On Tue, 22 Dec 1998, Mirko Sucker wrote:
>I could not get my messages the last 2 weeks, so maybe I am a little bit late
>in this discussion.
>
>Preston Brown wrote:
>
>> > Can you tell us why it does not cut it?  I was looking forward to
>> > seeing a common address book...
>>
>> Sure.
>>
>> 1. I don't think that the addressbook library should force you to link in
>> kfm, kfile, kimgio, and all the other image libraries that go along with
>> it.  This SIMPLY ISN'T RIGHT.  If that isn't the intended result, we need
>> to change it.  Before 1.1. Or this thing is never going to see standard
>> use.
>
>This is the result of using widgets that use images, file IO, ...
>The vCard support that will be added after 1.1, for example, needs file IO,
>and the KDE way to do file IO is kfm or kfile, nothing else.
>Please consider that kab looks very trivial, but collects tons of different
>features
>in it, from calling other clients that use addresses to importing and
>displaying
>address information. This needs different libraries, and this is the
>intention of kab:
>to reduce the effort everybody has to put in address handling.
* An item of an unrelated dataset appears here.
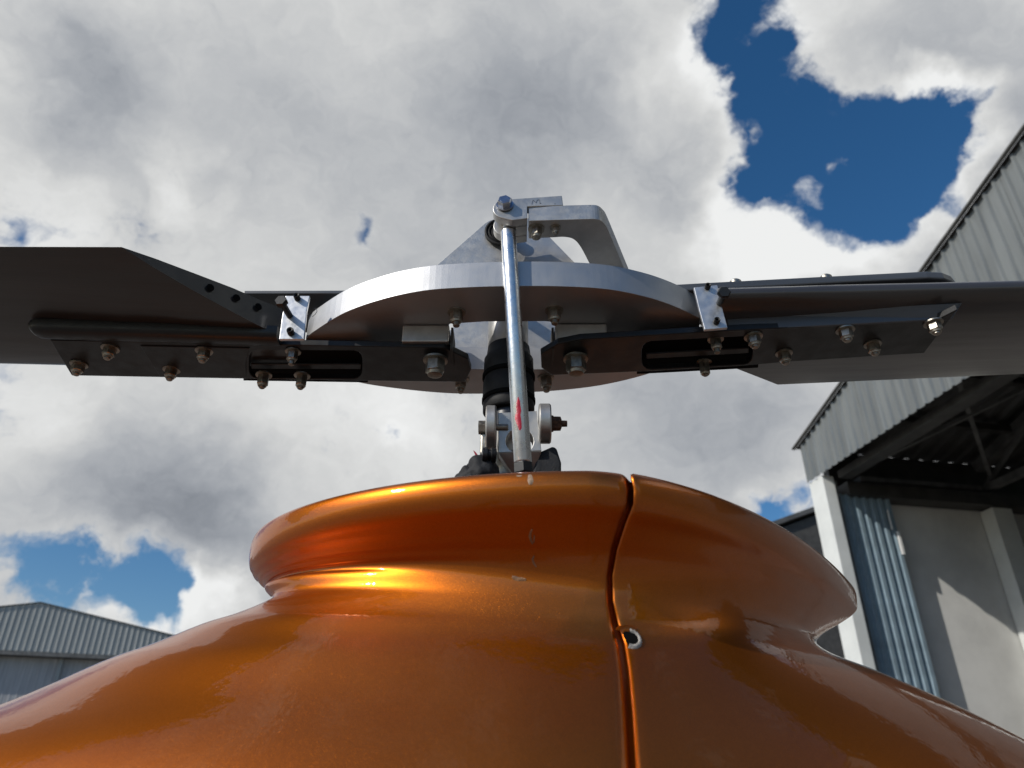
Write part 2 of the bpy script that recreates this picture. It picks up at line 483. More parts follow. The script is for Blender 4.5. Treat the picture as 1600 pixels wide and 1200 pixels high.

>That is why I wrote the Kab API.
>If you try to write your own one, you will (soon!) find that you need images,
>
>network and file IO. If you want to implement dropping of vCards from
>Netscape,
>for example, you will need libkfm.
>
>The only thing I can imagine to reduce this mass of libraries is to split
>kabs
>library into two part, the basic AddressBook class (that is even Qt
>independent (!)
>and very small) and the GUI elements. This would not be easier, but would
>allow
>to read kab addressbook databases without using any GUI elements.
>
>Another thing is that, when linking lots of libraries, this does not meen
>that the
>executable will use this big amount of memory. The libraries are loaded on
>demand
>on modern systems, and most of them are already in memory when running KDE.
>
>> 2. I don't mind STL, believe me I don't.  But:
>
>Compiling the STL is a matter that we should solve NOW. In future, it will be
>used
>in very basic parts of KDE (remember CORBA). It is now a PITA, but if we
>solve the
>compilation problems now, it is the most powerful container and algorithm
>library
>currently available. While Qt also provides good containers, it lacks the
>(more
>sophisticated) algorithms section of the STL. No offense...
>And, last but not least, complaining that the STL is hard to use now is
>useless, as it is
>part of the C++ standard.
>
>>   a. There are problems getting it to compile on some systems (not mine,
>>      thank God).
>
>On no system that uses gcc 2.7.x or egcs.
>On IRIX, the problems are solveable (I am working on it).
>gcc 2.8 produces problems, but this is a (another...) gcc 2.8 bug. Nobody
>recommends
>using gcc 2.8.
>
>>   b. We already have the Qt collection classes.  They may be slower and
>>      more antiquated/limited in certain ways, but ALL KDE APPS ARE USING
>>      THEM! This makes data interchange ALWAYS NECESSARY when you want to
>>      go from what you are using (a QString for instance) and a STL string.
>>      What a pain in the ass!
>
>This leads to the real problem.
>The problem is not the STL. It is the string class.
>You can use (or get a working copy of it) the STL with every compiler that
>supports templates.
>But most vendors do not package the string class with their compilers. That
>is (and the unicode
>thing) why I am considering to replace the usage of string-objects with
>QStrings. I will
>investigate this after KDE 1.1. It it not the right time for this now.
>And it is a different problem than the STL case.
>
>> I understand and fully value the time and effort that Mirko has put into
>> Kab.  However, it just doesn't seem (to me) to "fit" into the KDE
>> libraries like most of the other classes do.  It doesn't have a KDE "feel"
>> to it at all.  People are free to disagree with me.
>>
>> I'm afraid, I'm going to have to write my own address class (yes, yet
>> another one).  It will be built from the ground up to support vCards,
>> which at this point are rather standard and go hand in hand with
>> korganizer's support of vCalendars.
>
>As I said, kab will use vCards (not as IO basic, but as supported format)
>after KDE 1.1.
>
>Greetings,
>
>--Mirko.
>
>--
>Die Boerse ist ein armseliger Ersatz fuer den heiligen Gral.